Locks that are wider and deeper will be able to accommodate about another 2,600 dry-bulk ships, oil tankers and LNG carriers, according to fleet data from IHS Fairplay compiled by Bloomberg. About 80 percent of the world fleet of 369 LNG carriers fit the new locks’ dimensions, from less than 10 percent today, the data show.
Colombian Coal
The new dimensions will also allow another 650 container ships in addition to the 3,994 that already fit. While a further 1,697 bulk carriers, hauling coal, iron ore and grains, can also use the them, the largest Capesize vessels won’t be able to transit fully laden because they will sit too deep in the water, according to data compiled by Bloomberg.
The biggest bulk carriers can bring coal from northwest ports in Colombia, the world’s third-largest exporter of power- station coal, to Asia as the short-cut makes them competitive in price against Australia, the second-biggest, once the canal opens, Quijano said.
Growth in transits by laden container ships expanded 2 percent to 3,286 last year, down from a 7.3 percent growth rate in 2011, according to data on the canal’s website. That’s still below the 3,598 tally in 2007. Revenue from those shipments climbed to $955 million from $644 million five years earlier.

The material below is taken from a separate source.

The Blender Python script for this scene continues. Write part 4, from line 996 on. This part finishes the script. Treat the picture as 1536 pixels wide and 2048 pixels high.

The wider locks will more likely boost shipment sizes of soybeans exported to China, the biggest buyer, from ports in the U.S. Gulf, Svenning said. Vessels carrying up to 120,000 tons of cargoes will fit through the wider canal laden with the agricultural commodities, just over double current ships’ capacity, he said. Exports to the Asian country from the U.S. climbed 16 percent to 26 million tons in 2012, Chinese customs data show.